Coal: more on the fall-out

There are vastly different ways to look at coal in the U.S.
Written by Harry Fuller, Contributor

There are vastly different ways to look at coal in the U.S. Coal's plentiful, it's American, it's relatively cheap to obtain and burn. And it will produce electricity for the rest of your children's lifetime. Coal burning is destroying our atmosphere, our climate and turning an already beknighted area like West Virgnia into moonscapes of mined out ex-mountains. The recently arrested Dr. Hansen, is, of course, a member of the latter group. Those who arrested him in West Virgnia work for a state goverment deeply beholden to coal and its economic value.
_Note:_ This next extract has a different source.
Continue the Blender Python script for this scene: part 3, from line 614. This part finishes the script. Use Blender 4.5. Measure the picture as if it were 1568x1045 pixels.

Leaving coal in the earth and unburned is bad for business all around. Out in the western states there is plenty of coal and plenty of coal-burning. Here's just one local area in western Colorado where the fall-out from coal-burning is literally fall-out. Airborne mercury with your morning coffee? IF YOU CAN'T BROWBEAT 'EM, JOIN 'EM The U.S. is not the world's only major economy that is coal-fired. There's China. And so far little has been done to nudge that huge economy and its enormous population toward greener behavior. The E.U can't bully China, the way the U.S. government might if it cared. Being global warming averse, those Europeans have decided to pay China to build a carbon capturing, coal-burning power plant. The Europeans have a vested interest in thwarting climate change. Big cities at sea level from Marseilles to London to Amsterdam to Stockholm. Forget Venice, I fear. Areas dependent on the Gulf Stream's warmth for their growing season. Dependence on rainfall for much agriculture. Proximity to drought-prone regions of Africa whence millions of refugees may come. NO way to build a wall across the Med. China doesn't really need the money from the E.U., but a deal is a deal so this plant may get built.